For the Yankees, this is one less thing to worry about in the AL East, as the Red Sox voluntarily enter a purgatory state. Bogaerts, who spent the first 10 years of his splendid career playing for their arch-enemy and winning two World Series rings, was in many ways the Red Sox’s heartbeat.

Bogaerts helped Boston withstand the dumbfounding Mookie Betts trade, and while his regular season numbers against the Bombers don’t jump off the page (.727 OPS in 151 games), he went 6-for-19 (.315) against them in the playoffs, including a home run in the 2021 wild card game that immediately spelled doom for Gerrit Cole and the Yankees.

Boston finished last season in the AL East basement, and by letting Bogaerts walk, we can cross them off the list of playoff hopefuls for next season. Baltimore may finally be arriving, but the Red Sox losing one of the franchise’s best players of the 21st century — and reportedly, not even coming close to giving Bogaerts a satisfactory offer — is a nice early holiday gift for the Yankees.
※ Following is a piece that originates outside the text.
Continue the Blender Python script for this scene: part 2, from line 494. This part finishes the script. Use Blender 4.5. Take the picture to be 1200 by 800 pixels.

The 2023 season is shaping up to be a bloodbath, with the National League in particular containing several heavy hitters. Granted, the super team approach doesn’t always work. These same Padres, you may remember, went all in by adding Justin Upton, Matt Kemp, Craig Kimbrel, James Shields and Derek Norris for 2015, general manager A.J. Preller’s first full season on the job. That team went 74-88 and did not employ any of those players for much longer.

This version of the Padres is different, though. It’s a team unafraid to win now, but also constructed with an eye toward the future. If the rest of the league’s owners don’t adjust their thinking to be more like San Diego, they may also have to adjust to seeing a few banners hanging at Petco Park.

At least those rival executives will have all that financial flexibility to work with.